Typically scheduled for the
Memorial Day weekend
, the event draws over 250,000 spectators who come to watch
IndyCars
rocketing around the 2.5-mile track at the Indianapolis Motor Speedway (IMS).
But watching the race itself isn't the only spectacle; the event that goes down in
car history
as the “greatest spectacle in racing” is complemented by a host of traditions that loyal attendees have come to adore. Let’s take a closer look at some of the most venerated Indy 500 traditions, according to
iExplore
.
There are plenty of traditions surrounding the Indy 500.

Carb Day: one of the Indy 500’s most famous pre-race traditions

Don't start salivating, because the Indy 500's Carb Day doesn’t actually have anything to do with carbohydrates. Far from that, Carb Day stands for Carburetor or Carburetion Day.
Although foodies may be disappointed,
car enthusiasts
are thrilled by the chance to see racing teams tuning up their cars for the last time in preparation for the big race.
Carburetors have become obsolete thanks to the invention of fuel injectors, according to iExplore, and
The Indianapolis Star
confirmed that they haven’t been included in Indy 500 cars since 1963. Nevertheless, the name and tradition of the event remain.
The scheduling of Carb Day has changed throughout the years, but it now takes place on the Friday of Memorial Weekend (and the day before
Legends Day
) in preparation for the big race on Sunday.
A closed practice until the ‘50s, today Carb Day is a large public event complete with a Pit Stop Challenge, practice laps for drivers, and
performances by musical artists
.

How about a glass of milk for the Indy 500 winner?

Surprisingly, Indy 500 winners don't pop bottles of champagne like their
Formula 1
racing counterparts. Instead, they chug down a glass of milk. So how did this become an Indy 500 tradition?
According to iExplore, it started from a pearl of old-fashioned wisdom passed down to three-time winner Louis Meyer by his mother. She believed that buttermilk keeps you hydrated on hot days.
Naturally, you’d need some hydration after winning the adrenaline-inducing Indy 500. Little did Meyer know that the glass he drank upon winning the Indy in 1936 would spark a decades-long tradition.
When images of the celebration hit the newspapers, a dairy executive took note. Could there be a better advertising opportunity?

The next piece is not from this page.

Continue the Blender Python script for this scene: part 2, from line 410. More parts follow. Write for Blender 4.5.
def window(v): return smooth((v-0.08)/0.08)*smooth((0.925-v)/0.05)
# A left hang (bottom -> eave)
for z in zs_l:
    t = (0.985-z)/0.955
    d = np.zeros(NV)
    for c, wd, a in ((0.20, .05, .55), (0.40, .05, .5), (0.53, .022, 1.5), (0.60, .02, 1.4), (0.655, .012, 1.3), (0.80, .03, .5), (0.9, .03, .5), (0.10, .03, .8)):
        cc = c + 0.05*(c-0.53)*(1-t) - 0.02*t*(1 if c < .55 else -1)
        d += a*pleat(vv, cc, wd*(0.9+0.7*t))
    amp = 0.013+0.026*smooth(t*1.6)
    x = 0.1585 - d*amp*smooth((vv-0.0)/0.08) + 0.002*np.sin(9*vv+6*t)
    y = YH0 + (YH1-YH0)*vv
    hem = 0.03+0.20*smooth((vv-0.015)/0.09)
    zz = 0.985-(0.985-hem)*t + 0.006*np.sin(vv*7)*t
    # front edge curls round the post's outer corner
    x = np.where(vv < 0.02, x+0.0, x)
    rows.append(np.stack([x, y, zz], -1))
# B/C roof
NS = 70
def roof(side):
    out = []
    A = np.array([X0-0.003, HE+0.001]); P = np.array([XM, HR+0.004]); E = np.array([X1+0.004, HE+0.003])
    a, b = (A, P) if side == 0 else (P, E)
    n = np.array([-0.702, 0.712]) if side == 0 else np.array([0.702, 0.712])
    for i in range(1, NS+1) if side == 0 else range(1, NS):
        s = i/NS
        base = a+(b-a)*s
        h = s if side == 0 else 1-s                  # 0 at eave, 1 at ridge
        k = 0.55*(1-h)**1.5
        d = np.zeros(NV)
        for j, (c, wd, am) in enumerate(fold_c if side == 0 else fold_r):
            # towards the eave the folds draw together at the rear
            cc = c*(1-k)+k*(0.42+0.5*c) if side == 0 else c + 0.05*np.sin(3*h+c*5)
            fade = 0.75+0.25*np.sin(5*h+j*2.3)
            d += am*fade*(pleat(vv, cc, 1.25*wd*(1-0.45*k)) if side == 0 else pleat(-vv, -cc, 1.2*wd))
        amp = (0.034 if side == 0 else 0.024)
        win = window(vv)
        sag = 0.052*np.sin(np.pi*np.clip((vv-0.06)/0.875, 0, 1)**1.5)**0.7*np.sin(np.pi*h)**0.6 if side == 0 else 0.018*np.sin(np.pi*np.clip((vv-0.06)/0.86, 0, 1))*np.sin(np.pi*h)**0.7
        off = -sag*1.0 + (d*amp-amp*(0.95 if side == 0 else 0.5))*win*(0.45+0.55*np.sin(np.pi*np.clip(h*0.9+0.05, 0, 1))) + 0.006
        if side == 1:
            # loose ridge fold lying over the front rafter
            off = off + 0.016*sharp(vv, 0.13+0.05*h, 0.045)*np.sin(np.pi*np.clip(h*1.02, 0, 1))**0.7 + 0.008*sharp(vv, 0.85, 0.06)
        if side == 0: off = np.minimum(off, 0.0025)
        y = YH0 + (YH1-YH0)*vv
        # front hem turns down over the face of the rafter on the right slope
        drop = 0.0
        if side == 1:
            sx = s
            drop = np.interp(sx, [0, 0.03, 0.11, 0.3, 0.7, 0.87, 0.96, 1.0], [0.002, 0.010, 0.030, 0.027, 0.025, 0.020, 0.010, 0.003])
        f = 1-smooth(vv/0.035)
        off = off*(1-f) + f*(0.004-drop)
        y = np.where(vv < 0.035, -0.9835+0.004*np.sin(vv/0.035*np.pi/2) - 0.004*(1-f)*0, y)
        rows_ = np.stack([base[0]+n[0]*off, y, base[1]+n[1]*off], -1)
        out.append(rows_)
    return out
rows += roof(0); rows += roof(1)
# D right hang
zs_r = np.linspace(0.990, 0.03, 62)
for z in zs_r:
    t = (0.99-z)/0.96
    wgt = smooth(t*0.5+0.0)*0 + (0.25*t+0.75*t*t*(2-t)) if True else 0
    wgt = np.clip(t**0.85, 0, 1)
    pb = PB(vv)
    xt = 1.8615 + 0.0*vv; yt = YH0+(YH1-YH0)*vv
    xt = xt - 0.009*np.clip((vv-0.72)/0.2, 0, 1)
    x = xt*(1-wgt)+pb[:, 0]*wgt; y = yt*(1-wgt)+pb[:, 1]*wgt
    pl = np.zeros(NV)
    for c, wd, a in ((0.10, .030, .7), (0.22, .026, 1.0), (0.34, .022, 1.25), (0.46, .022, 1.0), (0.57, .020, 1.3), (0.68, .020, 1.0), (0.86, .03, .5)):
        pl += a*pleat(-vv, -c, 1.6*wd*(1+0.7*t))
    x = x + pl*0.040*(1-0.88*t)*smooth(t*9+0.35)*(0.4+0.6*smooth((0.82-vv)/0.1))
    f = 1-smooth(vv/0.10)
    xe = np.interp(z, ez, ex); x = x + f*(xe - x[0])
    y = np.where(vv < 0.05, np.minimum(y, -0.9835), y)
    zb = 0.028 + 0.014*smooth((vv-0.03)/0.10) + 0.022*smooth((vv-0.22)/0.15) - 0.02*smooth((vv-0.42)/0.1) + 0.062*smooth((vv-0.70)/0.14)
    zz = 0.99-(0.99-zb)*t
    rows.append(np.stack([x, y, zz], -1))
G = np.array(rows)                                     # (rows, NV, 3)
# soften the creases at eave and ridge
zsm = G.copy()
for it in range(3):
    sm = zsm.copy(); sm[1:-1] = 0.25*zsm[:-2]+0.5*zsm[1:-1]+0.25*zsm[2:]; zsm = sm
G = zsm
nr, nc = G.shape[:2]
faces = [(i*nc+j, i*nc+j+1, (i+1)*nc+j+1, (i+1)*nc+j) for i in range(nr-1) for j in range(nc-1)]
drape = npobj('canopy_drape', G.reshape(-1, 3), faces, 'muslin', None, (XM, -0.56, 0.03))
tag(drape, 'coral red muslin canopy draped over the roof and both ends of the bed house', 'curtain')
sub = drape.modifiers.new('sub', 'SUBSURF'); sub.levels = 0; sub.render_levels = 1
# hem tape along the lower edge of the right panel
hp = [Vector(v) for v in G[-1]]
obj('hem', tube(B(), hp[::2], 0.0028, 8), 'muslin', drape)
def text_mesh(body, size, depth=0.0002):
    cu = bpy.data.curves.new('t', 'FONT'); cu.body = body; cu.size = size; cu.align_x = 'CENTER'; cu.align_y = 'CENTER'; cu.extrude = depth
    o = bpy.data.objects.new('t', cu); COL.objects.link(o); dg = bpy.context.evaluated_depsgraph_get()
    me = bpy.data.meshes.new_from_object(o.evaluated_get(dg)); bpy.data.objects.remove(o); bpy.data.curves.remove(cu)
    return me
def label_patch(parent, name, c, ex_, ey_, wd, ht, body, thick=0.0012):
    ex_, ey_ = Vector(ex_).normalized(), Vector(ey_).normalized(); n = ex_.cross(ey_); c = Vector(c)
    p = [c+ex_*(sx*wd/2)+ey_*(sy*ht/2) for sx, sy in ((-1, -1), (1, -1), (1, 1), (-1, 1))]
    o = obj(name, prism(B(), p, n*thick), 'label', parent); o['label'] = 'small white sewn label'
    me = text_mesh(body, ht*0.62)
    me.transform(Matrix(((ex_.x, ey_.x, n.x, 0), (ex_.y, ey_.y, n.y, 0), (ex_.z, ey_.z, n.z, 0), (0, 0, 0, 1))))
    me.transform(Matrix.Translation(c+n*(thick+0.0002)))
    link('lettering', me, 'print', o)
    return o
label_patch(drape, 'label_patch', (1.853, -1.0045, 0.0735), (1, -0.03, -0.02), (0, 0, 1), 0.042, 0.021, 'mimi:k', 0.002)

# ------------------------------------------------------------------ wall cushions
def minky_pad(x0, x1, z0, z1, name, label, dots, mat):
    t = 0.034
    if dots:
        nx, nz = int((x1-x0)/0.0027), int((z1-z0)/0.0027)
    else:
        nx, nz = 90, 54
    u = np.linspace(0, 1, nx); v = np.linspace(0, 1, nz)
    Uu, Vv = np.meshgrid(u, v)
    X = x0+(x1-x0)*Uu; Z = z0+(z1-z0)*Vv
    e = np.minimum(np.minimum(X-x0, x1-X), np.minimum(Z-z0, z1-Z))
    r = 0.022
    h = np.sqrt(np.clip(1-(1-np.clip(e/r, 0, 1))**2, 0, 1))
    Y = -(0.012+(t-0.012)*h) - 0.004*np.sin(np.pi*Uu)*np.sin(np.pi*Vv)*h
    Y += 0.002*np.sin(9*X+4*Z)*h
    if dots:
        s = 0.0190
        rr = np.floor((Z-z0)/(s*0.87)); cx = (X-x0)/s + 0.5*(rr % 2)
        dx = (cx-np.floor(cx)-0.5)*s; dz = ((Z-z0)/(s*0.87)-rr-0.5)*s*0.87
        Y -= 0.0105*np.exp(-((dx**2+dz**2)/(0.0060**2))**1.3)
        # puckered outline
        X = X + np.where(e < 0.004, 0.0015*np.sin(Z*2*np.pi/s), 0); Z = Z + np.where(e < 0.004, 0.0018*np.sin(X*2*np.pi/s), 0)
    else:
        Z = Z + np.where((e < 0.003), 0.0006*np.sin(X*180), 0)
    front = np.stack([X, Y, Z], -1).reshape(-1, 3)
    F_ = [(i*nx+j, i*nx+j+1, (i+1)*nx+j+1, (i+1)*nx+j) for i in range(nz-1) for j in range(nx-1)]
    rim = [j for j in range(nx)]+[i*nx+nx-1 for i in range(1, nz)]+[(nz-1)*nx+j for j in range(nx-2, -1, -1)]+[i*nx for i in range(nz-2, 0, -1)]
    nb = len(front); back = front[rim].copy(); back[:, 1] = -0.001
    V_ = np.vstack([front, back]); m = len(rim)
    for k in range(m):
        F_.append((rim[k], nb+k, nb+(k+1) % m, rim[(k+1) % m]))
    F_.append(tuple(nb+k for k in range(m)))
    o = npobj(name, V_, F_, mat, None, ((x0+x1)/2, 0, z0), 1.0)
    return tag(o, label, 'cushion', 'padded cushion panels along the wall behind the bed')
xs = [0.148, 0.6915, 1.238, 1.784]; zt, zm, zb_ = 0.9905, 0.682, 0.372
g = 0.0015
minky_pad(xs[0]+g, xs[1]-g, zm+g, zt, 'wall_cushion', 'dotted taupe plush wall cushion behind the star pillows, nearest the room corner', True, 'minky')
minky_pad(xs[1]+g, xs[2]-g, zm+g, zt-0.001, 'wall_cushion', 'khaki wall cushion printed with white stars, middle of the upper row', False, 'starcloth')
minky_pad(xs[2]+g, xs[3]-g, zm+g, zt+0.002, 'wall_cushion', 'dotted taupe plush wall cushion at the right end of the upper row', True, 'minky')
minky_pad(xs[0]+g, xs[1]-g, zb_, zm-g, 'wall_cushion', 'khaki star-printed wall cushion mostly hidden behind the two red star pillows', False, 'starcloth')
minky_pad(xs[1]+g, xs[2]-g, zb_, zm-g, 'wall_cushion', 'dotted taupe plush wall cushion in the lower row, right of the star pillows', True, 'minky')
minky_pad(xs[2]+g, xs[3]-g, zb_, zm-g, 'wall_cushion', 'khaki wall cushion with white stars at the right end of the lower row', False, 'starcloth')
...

The practice eventually became an official tradition in 1956, with each year’s winner offered a cold glass of milk.
Only Emerson Fittipaldi strayed from tradition when he chose to drink orange juice after winning the 1993 Indy 500.

Bask in the traditional melody of "Back Home Again in Indiana"

"Back Home Again in Indiana" has been synonymous with the Hoosier State for years.
One might even mistake it for Indiana's state song because it has been the Indy 500's pre-race anthem since 1946, according to the official website of the
Indianapolis Motor Speedway
.
To the excitement of fans far and wide, thousands of multi-colored balloons are released into the Indianapolis skies as the final notes of the tune ring out, precipitating the long-awaited start of the iconic race.